As tenancies that started on or after 1st October are now nearing the point where Section 21 Notices can be served, it is a good time to discuss the potential issues that could come up.

For the purposes of this article, a Landlord’s Agent is considered to be the same as the Landlord.

Section 33 of the Deregulation Act deals with the issue of Retaliatory Eviction and sets out a rough flowchart of things that must take place for a Tenant to successfully raise an issue of Retaliatory Eviction. The sequence of events are as follows:

  1. The Tenant raises a complaint in writing about the condition of the property (if the Tenant does not have the Landlord’s address or email then this can be triggered verbally).
  2. The Landlord serves a Section 21 Notice to evict.
  3. The Landlord does not provide an adequate response within 14 days of the date when the complaint was given. An adequate response is defined as a description and timescale of the repair work that will be carried out.
  4. The Tenant then raises the complaint with the local Housing Authority about the same issue.
  5. The Housing Authority serves a relevant repair notice (Category 1 or 2) on the Landlord in response to the complaint.
  6. The Section 21 Notice will be deemed invalid and cannot be served for 6 months from the issue date of that notice.

Obviously if any of the above steps do not occur (for example, the Tenant does not report the issue to the Housing Authority, or the Landlord provides an adequate response) then the Section 21 Notice will still be valid.

An important caveat is that the Retaliatory Eviction process, as the name might suggest, can only be used if the Section 21 Notice is served after the complaint is received.
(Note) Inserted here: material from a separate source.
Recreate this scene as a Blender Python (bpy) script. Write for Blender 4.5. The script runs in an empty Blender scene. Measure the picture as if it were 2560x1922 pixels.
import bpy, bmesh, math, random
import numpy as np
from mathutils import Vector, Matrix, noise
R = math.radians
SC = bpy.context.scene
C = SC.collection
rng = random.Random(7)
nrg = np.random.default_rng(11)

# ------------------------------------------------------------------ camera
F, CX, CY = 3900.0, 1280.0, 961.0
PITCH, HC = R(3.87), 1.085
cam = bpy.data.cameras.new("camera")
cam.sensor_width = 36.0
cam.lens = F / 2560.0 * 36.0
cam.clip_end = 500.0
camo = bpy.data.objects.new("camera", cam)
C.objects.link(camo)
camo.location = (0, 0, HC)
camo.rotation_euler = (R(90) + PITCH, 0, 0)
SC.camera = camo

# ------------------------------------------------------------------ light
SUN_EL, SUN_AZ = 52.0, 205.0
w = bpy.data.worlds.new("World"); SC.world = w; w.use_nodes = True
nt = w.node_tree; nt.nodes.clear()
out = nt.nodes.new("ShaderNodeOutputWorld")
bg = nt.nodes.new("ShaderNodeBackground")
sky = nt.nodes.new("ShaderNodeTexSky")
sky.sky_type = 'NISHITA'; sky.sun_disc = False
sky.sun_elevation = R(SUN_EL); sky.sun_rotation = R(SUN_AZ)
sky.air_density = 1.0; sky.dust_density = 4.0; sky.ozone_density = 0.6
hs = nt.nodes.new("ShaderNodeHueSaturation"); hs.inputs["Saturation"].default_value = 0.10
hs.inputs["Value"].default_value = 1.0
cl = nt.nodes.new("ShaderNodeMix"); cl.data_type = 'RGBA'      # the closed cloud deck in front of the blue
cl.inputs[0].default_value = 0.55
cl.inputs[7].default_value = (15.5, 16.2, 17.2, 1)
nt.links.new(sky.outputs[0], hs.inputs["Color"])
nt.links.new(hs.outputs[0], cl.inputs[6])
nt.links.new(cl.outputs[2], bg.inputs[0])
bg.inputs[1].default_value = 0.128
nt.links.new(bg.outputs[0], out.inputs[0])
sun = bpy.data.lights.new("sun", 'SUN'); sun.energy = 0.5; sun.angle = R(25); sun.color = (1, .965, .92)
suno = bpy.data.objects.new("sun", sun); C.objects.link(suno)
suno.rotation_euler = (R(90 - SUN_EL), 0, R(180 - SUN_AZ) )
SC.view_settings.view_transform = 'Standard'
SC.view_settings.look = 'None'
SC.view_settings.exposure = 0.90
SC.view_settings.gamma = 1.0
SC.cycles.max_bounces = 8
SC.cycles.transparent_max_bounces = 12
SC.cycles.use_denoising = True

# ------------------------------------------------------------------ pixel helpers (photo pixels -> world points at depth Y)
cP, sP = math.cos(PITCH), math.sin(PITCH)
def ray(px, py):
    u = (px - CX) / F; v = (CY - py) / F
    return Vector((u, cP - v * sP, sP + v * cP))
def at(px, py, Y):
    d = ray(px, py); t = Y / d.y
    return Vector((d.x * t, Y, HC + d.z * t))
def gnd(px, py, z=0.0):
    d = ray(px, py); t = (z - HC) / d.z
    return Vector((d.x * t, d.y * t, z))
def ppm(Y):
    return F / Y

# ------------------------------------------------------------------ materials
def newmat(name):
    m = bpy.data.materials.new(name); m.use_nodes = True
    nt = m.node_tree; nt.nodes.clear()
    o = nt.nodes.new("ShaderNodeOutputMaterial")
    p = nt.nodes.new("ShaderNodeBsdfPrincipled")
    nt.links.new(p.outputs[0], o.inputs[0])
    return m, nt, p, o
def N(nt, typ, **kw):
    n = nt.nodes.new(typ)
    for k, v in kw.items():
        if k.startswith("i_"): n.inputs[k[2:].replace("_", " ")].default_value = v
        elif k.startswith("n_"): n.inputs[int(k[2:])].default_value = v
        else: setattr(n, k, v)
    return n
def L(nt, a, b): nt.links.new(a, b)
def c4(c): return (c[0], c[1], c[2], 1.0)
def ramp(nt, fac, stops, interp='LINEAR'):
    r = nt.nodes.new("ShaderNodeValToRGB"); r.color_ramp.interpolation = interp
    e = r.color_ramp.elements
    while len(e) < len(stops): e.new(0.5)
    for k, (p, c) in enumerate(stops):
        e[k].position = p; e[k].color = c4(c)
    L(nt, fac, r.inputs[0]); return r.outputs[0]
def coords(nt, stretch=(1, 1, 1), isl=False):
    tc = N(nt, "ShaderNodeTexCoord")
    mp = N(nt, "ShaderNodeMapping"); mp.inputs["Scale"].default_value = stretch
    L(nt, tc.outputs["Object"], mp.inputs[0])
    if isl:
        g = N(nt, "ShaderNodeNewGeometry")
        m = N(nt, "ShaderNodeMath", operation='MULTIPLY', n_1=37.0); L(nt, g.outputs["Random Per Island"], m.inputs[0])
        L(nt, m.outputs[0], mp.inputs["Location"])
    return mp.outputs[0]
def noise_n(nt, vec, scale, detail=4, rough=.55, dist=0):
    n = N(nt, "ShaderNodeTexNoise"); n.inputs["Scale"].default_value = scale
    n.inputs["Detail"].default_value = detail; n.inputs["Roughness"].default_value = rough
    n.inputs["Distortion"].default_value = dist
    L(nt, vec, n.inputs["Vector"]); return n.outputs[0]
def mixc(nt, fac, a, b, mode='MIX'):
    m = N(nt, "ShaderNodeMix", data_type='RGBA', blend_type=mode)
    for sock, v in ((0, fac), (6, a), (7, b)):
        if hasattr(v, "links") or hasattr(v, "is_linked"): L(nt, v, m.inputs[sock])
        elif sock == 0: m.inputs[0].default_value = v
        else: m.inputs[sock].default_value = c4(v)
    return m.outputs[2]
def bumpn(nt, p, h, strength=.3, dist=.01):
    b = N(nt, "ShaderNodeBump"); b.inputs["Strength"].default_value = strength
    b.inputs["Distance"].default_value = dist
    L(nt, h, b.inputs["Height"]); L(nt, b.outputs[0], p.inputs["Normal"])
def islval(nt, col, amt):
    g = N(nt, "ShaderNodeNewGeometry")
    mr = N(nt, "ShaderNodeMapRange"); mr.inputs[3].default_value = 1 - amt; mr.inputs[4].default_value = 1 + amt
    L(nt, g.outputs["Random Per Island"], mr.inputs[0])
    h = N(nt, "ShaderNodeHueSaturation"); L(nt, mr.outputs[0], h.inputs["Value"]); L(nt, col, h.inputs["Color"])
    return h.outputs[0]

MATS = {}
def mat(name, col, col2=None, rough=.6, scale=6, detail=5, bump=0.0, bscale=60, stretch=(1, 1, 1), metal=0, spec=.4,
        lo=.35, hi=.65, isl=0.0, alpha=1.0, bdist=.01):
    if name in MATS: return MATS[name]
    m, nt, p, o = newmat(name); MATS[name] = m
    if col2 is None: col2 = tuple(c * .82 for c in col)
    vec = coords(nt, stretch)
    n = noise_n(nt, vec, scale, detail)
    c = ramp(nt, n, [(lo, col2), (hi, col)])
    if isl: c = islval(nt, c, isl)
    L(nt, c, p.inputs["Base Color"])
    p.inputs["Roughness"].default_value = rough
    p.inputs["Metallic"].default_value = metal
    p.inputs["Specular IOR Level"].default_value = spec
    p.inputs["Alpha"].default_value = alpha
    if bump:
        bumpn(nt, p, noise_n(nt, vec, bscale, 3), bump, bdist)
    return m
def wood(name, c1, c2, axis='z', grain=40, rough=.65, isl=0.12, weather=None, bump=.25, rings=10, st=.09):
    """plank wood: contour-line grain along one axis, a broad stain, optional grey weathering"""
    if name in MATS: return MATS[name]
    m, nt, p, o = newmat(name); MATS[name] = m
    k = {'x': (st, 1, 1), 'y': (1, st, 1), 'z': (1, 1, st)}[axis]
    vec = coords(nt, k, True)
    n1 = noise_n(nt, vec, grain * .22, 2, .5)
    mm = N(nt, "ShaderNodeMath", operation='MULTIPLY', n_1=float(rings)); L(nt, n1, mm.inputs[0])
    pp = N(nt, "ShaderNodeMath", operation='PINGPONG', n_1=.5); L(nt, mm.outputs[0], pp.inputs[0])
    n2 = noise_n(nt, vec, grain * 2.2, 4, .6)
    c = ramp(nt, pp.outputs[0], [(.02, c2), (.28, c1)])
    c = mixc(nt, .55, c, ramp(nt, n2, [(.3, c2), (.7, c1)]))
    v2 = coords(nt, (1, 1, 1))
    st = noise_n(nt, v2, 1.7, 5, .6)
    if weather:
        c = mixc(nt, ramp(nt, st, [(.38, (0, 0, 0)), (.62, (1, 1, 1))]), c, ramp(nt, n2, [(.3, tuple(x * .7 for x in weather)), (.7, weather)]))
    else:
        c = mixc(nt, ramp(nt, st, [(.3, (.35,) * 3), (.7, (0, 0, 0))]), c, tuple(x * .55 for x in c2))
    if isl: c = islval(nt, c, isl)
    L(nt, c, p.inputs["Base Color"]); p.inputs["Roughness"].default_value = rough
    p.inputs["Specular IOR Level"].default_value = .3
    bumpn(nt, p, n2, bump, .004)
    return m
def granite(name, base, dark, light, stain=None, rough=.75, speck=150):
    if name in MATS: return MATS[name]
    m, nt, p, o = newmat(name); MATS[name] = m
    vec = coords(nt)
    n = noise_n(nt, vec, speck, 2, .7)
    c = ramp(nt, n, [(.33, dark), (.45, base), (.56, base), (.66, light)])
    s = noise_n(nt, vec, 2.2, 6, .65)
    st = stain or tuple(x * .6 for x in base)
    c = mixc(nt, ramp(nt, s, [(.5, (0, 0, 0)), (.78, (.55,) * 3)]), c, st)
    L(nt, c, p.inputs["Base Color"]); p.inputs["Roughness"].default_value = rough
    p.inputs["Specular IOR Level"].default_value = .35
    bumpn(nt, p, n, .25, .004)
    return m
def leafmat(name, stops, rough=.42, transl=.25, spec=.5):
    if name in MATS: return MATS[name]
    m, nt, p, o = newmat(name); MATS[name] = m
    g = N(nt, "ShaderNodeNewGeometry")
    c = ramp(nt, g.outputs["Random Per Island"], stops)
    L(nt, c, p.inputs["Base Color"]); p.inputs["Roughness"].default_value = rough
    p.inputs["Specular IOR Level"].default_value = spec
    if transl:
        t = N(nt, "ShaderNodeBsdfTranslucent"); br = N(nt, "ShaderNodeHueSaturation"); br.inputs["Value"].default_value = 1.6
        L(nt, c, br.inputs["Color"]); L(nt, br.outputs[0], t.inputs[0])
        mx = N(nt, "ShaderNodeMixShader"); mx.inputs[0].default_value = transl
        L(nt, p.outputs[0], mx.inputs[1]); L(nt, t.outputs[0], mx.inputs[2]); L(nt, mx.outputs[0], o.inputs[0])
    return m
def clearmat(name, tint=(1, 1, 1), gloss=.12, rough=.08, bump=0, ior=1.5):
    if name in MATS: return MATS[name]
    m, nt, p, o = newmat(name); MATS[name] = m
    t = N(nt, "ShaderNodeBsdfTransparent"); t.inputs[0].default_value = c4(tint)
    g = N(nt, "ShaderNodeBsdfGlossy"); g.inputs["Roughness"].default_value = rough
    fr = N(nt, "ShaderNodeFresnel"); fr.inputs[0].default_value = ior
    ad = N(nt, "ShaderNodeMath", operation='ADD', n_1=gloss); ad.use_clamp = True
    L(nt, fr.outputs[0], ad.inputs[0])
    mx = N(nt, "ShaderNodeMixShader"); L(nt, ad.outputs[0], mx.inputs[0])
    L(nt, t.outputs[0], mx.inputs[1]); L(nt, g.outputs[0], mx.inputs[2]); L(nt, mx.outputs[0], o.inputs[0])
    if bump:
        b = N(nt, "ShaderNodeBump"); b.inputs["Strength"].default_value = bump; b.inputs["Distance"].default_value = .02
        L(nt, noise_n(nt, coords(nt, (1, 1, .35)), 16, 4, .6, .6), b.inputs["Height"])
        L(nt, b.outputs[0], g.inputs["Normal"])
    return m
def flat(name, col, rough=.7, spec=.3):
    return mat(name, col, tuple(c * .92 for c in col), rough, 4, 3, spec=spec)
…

There appears to be no downside to Landlords serving such notice on the Tenant pre-emptively if they believe that a complaint may be coming.

The clock starts running on the 14 day response time once the letter has been sent – it is not clear what happens if the Section 21 Notice and the complaint letter cross in the post, these are issues that will have to be thrashed out in court.


It is worth pointing out the defences available to a Landlord who is being faced with a Retaliatory Eviction claim.

If the Tenant has not used the property in a Tenant-like manner or is a result of the Tenant’s breach of their contractual obligations then the Landlord has a valid defence.

At the time the Section 21 Notice was served the property is genuinely on the market to be sold. It seems to me as though this defence could be abused and may require a Statement of Truth signed by a Landlord that their attempts to sell the property are genuine. It seems too easy to put the property on the market for the duration of the possession claim whilst turning down all offers from buyers only to take it off again at the end of the process. Again, this is something that will perhaps be dealt with to avoid abuse.